Glenglassaugh Distillery in Aberdeenshire has reported a turnover of £1 million in 2011 and was able to achieve a £100,000 profit.

The distillery which was unused for two decades has turned a profit three years after being refurbished due to the volume of sales of exclusive single cask bottling and its small cask ownership scheme. The position has been further boosted by strong sales in overseas markets, particularly in Russia, Asia, Germany and US.

Glenglassaugh Distillery – the most coastal distillery in mainland Scotland – was opened in 1875. It was mothballed in 1986 by the then owner Edrington Group, and bought by a group of private investors in 2008.

The announcement comes after Glenglassaugh launched the first bottling of single malt Scotch whisky which has been distilled on site since the refurbishment in 2008.

Glenglassaugh Distillery managing director Stuart Nickerson said, “It had been expected that it would take at least seven years and possibly as much as 10 years for Glenglassaugh to turn a profit.
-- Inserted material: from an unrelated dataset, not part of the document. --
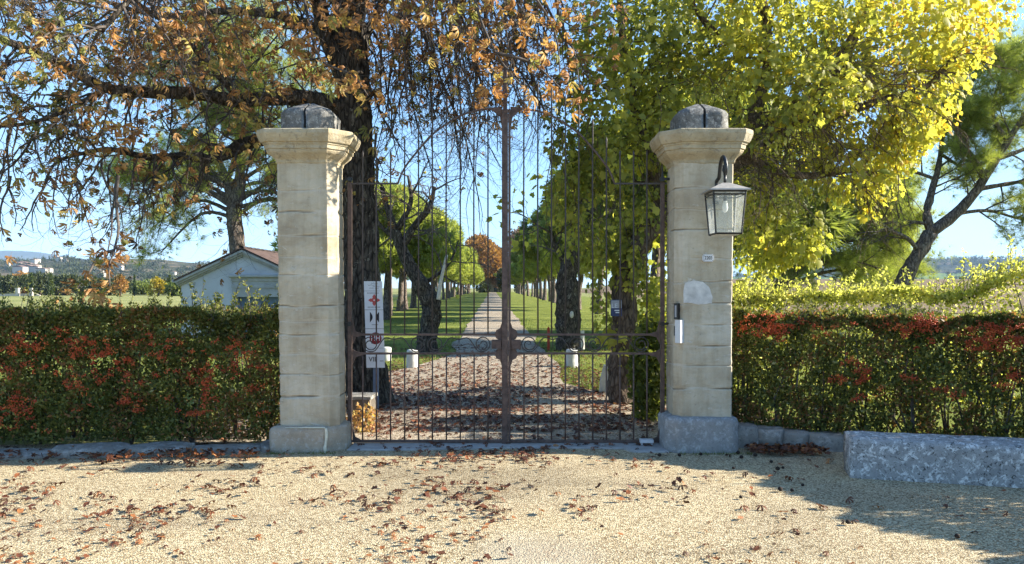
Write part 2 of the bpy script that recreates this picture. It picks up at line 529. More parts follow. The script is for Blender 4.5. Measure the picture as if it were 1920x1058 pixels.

That estimate was based on the performance of other distilleries which had recommenced production after a period of mothballing.

“However, none of the models we compared ourselves with had such a long gap between closing and reopening as Glenglassaugh, so that in itself makes the achievement even more surprising and exceptional. There are two distinct areas which, we believe, have enabled this to happen. The first is the extent of overseas sales and the fact that we are selling into 25 different countries. Glenglassaugh already had a loyal following in parts of Europe, but we built on that by working with specialist importers in our target markets.”